> What the task asks
Copy, without any alteration, the lines from the one that includes "Continue the Blender" up to and including the one that includes "bed frame', 'mattress')".

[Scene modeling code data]
__________________________________________________

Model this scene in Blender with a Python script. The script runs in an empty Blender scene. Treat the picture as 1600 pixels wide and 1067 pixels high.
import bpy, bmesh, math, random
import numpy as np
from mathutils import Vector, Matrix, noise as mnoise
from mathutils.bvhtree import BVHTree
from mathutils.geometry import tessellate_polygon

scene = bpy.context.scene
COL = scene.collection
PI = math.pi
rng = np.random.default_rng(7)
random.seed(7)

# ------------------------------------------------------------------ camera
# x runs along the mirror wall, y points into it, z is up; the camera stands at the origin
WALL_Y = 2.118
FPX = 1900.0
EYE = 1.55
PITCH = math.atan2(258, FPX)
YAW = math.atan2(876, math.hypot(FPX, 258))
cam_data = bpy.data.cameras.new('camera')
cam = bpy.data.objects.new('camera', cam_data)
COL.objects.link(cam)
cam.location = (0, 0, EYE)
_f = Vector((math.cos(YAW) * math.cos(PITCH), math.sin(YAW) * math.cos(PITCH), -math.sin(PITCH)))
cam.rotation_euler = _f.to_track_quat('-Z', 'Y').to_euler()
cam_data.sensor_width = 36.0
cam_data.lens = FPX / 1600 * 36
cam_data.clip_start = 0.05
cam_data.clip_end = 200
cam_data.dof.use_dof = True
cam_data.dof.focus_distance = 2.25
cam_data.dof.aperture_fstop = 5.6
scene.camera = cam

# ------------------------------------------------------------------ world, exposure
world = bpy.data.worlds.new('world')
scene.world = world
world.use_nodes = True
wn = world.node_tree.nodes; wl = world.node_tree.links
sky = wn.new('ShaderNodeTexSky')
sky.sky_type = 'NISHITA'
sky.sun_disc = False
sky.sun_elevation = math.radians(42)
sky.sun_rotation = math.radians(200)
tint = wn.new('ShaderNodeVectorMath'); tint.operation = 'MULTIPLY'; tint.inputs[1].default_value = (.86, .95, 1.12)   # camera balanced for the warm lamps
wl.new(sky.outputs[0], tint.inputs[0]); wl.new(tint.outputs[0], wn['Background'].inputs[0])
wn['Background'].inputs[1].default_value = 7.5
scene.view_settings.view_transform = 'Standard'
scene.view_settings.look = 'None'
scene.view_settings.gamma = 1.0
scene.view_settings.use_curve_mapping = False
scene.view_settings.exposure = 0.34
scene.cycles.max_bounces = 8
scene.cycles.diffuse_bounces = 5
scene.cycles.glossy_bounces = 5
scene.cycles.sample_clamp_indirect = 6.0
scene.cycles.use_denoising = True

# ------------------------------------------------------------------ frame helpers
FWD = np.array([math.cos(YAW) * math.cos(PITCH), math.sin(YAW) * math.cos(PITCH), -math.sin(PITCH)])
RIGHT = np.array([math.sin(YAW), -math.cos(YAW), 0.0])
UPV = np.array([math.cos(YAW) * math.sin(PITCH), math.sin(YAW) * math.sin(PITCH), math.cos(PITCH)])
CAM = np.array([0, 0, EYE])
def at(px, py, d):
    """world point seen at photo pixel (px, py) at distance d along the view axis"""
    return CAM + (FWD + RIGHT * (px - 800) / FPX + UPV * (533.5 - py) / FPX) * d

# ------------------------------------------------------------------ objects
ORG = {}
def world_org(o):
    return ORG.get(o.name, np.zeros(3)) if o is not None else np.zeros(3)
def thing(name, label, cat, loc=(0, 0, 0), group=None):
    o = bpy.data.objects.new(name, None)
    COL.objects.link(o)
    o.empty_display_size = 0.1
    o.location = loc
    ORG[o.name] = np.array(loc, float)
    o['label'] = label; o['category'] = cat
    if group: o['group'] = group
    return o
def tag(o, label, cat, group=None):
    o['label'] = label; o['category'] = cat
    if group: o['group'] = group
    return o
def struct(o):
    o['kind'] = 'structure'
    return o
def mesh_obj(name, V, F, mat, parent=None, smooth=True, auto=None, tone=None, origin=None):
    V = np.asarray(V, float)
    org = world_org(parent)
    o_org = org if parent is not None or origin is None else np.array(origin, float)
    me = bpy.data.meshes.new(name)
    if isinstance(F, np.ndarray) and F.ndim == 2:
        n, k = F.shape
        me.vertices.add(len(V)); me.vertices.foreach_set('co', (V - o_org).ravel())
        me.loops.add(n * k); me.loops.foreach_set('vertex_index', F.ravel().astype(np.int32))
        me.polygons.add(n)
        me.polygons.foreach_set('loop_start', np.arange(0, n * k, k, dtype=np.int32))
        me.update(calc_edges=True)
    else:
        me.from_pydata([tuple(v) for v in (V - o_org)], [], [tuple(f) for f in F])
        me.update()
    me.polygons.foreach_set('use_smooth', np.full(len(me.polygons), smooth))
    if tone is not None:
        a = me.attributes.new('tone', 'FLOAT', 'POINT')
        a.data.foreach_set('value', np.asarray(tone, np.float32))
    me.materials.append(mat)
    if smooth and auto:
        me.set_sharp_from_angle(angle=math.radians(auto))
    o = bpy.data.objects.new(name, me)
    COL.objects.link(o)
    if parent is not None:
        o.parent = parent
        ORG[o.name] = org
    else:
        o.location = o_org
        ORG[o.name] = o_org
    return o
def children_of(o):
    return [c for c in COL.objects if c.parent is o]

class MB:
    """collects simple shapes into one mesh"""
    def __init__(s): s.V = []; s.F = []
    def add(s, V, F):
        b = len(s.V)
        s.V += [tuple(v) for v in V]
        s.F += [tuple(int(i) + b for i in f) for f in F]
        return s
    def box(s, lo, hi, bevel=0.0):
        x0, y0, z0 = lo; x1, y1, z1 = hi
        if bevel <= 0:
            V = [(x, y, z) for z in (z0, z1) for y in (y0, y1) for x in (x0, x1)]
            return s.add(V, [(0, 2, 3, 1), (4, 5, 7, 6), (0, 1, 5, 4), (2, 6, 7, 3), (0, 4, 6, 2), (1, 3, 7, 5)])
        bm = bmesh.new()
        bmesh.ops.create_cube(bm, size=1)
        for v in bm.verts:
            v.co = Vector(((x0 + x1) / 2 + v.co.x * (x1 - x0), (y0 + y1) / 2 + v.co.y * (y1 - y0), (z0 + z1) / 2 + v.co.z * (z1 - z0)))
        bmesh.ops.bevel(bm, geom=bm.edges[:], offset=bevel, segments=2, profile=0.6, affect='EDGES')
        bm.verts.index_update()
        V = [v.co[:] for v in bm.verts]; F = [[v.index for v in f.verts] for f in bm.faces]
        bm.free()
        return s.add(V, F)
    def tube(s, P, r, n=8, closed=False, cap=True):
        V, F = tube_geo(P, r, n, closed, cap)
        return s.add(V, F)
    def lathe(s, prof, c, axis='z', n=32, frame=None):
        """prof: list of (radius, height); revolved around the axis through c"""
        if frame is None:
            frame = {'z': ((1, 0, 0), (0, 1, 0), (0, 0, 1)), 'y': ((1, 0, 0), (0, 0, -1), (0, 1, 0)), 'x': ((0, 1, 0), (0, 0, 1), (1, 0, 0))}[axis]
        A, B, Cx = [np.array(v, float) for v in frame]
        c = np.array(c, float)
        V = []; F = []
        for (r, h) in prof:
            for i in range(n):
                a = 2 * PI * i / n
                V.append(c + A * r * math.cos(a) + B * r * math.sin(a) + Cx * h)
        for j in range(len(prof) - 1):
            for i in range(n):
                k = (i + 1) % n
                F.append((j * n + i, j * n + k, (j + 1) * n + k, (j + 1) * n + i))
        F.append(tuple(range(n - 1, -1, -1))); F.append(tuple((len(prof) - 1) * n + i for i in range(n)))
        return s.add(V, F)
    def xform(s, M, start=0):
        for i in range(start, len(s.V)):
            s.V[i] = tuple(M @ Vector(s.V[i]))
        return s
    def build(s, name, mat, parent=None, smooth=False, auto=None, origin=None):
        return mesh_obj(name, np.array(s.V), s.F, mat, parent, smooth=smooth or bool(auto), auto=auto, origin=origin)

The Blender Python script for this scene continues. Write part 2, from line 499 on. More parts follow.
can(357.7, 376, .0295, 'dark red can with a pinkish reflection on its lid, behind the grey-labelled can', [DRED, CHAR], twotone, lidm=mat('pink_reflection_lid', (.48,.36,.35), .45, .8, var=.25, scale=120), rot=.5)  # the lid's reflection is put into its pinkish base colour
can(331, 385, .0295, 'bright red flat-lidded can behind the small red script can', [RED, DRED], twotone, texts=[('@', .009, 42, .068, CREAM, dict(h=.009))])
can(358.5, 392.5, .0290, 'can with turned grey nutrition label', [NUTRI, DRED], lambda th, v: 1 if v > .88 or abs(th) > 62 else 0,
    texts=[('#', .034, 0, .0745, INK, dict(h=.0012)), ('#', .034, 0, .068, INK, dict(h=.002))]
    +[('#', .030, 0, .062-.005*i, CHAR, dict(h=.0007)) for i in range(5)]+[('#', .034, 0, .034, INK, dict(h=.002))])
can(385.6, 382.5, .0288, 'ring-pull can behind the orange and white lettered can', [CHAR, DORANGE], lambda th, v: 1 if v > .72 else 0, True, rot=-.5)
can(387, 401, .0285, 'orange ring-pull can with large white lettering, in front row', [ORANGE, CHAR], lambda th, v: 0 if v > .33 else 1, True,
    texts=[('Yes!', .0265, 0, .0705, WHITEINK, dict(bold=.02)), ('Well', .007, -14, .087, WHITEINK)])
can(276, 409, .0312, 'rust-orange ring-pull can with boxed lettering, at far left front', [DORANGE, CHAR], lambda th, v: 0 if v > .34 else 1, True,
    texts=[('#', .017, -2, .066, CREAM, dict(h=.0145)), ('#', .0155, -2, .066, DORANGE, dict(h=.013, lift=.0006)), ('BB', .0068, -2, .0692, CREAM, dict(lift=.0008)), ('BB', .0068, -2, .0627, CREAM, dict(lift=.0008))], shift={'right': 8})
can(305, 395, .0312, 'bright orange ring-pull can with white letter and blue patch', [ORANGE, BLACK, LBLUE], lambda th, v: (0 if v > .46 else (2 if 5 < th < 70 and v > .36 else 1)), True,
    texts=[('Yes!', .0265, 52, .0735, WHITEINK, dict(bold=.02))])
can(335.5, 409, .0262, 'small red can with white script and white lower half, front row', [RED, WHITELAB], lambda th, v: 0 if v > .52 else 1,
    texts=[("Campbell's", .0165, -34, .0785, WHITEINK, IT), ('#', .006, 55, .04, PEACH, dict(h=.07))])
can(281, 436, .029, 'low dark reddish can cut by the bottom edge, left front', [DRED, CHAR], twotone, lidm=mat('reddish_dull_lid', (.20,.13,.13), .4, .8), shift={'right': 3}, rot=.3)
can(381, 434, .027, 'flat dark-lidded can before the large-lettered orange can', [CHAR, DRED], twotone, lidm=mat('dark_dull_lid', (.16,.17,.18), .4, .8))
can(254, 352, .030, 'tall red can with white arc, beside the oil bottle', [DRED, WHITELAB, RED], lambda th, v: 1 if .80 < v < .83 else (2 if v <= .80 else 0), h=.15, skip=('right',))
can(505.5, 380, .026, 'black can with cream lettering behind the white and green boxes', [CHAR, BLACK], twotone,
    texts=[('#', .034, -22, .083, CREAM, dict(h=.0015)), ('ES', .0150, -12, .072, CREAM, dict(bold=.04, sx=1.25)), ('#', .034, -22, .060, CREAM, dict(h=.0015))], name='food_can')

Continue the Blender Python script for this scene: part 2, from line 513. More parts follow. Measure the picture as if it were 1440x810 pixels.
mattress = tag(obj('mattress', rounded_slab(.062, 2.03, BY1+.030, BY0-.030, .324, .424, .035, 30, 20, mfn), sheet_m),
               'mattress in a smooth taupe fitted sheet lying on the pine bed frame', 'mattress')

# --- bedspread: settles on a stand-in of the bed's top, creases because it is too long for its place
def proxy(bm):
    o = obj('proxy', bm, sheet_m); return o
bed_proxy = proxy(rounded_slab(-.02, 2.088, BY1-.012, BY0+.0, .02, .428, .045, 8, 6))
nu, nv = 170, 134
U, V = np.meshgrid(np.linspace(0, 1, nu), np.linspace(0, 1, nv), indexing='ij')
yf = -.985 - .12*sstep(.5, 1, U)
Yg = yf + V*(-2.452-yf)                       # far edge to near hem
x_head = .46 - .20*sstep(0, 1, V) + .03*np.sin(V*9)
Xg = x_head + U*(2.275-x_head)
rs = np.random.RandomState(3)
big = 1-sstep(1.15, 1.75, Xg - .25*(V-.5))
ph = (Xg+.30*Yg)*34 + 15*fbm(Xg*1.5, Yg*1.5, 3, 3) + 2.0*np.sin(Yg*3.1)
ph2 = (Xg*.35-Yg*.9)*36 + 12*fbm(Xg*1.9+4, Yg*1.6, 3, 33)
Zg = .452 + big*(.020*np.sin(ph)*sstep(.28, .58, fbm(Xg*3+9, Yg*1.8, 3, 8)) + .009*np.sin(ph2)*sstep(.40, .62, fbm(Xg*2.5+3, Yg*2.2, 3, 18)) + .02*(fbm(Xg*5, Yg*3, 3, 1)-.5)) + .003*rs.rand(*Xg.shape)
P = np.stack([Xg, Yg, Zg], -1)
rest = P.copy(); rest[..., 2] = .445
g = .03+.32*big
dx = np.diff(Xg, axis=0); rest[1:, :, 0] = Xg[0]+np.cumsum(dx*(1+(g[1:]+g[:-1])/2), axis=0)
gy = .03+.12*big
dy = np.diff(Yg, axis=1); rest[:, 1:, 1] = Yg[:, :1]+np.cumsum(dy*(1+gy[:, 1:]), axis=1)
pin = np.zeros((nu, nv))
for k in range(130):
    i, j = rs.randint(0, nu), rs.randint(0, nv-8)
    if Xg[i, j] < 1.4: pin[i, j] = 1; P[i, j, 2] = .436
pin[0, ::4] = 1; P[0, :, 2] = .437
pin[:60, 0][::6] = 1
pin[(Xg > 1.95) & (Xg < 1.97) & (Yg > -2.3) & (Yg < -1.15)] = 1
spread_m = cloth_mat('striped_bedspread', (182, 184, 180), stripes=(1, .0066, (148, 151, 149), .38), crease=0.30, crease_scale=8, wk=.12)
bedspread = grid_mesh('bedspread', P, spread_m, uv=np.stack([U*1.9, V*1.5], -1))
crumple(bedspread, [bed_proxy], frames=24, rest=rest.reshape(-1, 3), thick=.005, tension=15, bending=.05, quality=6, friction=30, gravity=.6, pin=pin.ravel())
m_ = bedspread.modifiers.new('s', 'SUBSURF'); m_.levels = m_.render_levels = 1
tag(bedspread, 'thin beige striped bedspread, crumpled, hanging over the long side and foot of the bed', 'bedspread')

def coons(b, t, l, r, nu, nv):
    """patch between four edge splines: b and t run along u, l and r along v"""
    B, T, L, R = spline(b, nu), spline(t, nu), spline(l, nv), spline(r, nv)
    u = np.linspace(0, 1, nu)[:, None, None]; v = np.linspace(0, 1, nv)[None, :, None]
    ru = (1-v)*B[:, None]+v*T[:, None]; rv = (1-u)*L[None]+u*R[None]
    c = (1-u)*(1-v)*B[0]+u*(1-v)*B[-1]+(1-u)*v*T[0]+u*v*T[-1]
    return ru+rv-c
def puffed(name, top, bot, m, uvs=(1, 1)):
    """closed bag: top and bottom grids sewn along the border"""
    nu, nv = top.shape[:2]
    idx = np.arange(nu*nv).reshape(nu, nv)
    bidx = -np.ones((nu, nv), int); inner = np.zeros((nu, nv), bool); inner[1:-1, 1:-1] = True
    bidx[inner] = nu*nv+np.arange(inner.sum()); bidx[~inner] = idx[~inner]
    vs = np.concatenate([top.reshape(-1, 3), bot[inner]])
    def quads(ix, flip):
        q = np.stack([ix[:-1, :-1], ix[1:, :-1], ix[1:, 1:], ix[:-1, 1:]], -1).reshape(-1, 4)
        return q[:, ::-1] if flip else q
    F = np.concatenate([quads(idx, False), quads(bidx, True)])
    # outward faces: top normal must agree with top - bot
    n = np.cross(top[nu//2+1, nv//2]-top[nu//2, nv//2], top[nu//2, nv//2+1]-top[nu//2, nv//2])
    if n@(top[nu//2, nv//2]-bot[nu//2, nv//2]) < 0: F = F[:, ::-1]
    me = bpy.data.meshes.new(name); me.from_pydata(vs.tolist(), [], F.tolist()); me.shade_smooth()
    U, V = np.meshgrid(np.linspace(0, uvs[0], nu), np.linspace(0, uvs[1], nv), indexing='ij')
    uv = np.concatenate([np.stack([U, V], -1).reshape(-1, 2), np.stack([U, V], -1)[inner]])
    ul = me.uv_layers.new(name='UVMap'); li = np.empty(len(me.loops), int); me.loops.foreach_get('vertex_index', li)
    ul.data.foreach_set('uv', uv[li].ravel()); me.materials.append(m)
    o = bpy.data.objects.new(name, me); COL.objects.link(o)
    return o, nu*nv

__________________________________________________

> Task output
Continue the Blender Python script for this scene: part 2, from line 513. More parts follow. Measure the picture as if it were 1440x810 pixels.
mattress = tag(obj('mattress', rounded_slab(.062, 2.03, BY1+.030, BY0-.030, .324, .424, .035, 30, 20, mfn), sheet_m),
               'mattress in a smooth taupe fitted sheet lying on the pine bed frame', 'mattress')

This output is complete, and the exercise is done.